It seems like every time I get around to updating this thing, I preface it with ’sorry I’ve been away’ or some other excuse for not being a regular blogger. For a while I got hung up on Twitter and Facebook, both of which are simultaneously entertaining and eternally frustrating. I guess it speaks to the idea of digital overload and too many outlets and deciding where stuff should go – do I tweet this? do I put it on FB? do I blog about it?
Another reason for the lack of posts is that in my opinion I haven’t shot anything worth a damn in a very long time. I mentioned this to my boss the other day after spending two weeks as the photo editor while he was out of town. I said I felt like I had been shooting a few good assignments but nothing that really stands up beyond the next day’s paper. Perfectly serviceable pictures but easily forgotten.
A while back I thought it would be good to post a picture from every assignment – good bad or ugly. Well, let’s say I just couldn’t take the ugliness anymore! That and the paper instituted a new social media policy. It isn’t as draconian as some organizations however it was a bit ambiguous as to what I could post on this blog. What was clear was that I could not post stuff here before it runs in the newspaper. As it turns out, lot of the stuff I’ve produced lately has not been on deadline and when it finally does run, I forgot I even shot it.
And finally, the main reason is that I’ve been kind of depressed lately about the business in general and preoccupied with my place in it. I read on another blog – forgive me, I forget which one – a sentiment that really resonated with me, especially after hanging out with some old photographer friends from my college newspaper days. Of them all, I am pretty much the last one actually doing journalism. A few are commercial photogs but everybody else is onto other things. Anyway, the sentiment was that nobody ever got into photojournalism for the money. We knew we wouldn’t get rich but we had the expectation that we could make a living doing something we loved; connecting with people, taking readers to places they could not go to, opening them up to their neighbors, creating understanding, erasing ignorance or moving others to action. Not to mention it is just a cool job. What other job allows you to be in other people’s shoes every day? So we’ve got this job that we love doing it so much we often put it over our personal lives. We love it so much we keep doing it, even when it doesn’t love us back – and that is the part that hurts so much right now – is that no matter how much we get abused – furloughs, lay-offs, pay-cuts, doing more with less, some of us will keep coming back for more. Why? Because we believe in what we’re doing, we believe in the power of the storytelling, whether or not the newspaper business implodes around us. Unfortunately for many that resolve is crumbling. If you had told me ten years ago that I’d still be in newspapers. I would have rolled my eyes and said of course I will. I would have told you that not only would I be in newspapers but I’d be at the Washington Post or New York Times covering a war in some third-world hole, shooting meaningful pictures during the day and carousing with my fellow photographers at night.
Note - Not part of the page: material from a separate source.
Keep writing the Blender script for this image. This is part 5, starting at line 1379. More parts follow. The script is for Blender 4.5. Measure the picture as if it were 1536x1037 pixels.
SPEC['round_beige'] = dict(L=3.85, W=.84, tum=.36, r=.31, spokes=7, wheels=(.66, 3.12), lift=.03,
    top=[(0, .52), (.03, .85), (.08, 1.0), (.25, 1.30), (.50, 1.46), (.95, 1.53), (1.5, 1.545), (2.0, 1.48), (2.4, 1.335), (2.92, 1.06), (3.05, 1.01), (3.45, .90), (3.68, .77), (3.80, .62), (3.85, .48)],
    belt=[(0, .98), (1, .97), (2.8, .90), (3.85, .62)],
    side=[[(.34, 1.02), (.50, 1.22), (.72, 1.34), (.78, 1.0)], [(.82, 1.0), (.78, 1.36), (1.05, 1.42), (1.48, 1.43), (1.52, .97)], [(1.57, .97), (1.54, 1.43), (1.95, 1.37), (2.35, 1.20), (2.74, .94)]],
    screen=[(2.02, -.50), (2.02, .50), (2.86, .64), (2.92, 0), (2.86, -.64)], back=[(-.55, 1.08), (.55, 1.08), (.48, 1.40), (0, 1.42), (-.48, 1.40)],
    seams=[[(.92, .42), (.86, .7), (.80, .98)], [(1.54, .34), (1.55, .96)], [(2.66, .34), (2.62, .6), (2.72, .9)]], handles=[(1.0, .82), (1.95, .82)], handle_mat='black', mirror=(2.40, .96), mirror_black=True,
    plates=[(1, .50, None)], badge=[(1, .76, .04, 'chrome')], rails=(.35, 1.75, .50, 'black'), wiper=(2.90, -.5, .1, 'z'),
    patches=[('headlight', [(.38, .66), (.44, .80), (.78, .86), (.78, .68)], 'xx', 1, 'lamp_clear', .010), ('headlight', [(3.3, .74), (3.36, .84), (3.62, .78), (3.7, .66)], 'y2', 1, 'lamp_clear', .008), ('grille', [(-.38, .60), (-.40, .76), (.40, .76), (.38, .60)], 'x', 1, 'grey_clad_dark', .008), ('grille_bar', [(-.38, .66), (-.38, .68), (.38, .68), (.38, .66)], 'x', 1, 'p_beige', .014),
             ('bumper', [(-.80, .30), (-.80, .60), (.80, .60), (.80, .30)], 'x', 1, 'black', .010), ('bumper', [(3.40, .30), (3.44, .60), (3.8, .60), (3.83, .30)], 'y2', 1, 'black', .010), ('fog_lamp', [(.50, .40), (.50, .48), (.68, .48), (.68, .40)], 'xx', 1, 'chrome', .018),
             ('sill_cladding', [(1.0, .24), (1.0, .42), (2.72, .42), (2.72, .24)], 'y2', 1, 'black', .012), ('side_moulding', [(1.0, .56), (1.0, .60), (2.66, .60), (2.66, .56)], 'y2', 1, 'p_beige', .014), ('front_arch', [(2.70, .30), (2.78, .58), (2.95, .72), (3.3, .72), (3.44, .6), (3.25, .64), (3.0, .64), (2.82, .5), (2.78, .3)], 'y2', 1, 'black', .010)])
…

Instead, I find myself questioning why I keep doing this. Why bother if the newsroom leadership is primarily concerned with keeping costs down and filling the news hole with content that is good enough instead of being relevant to our readers? As long as I can do it in 40 hours – excuse me, 37.5 hours now – per week, that will be sufficient. Bang out a few portraits because there isn’t enough time to actually cultivate a story, hit up some prep sports, do a drive-by building mugshot or a quick-hit picture of some construction. Wait, haven’t we done that story? Doesn’t matter? OK, put it in the paper anyway. Do more with less? Two plus two now equals five? Of course it does, but only if you manage your time better. Thank you sir, can I have another?
The reason I return, black-eye after black-eye, is that I can’t figure out what the hell else to do. Sit in a cube, pushing papers or crunching data? No thanks. I’ve done my time in a cube-farm and I’ve shot enough portraits of cube-dwellers to know that is a slow death in the American gulag. So here it is, the rub: I think I’ll probably go down with this ship of fools if only because I still believe.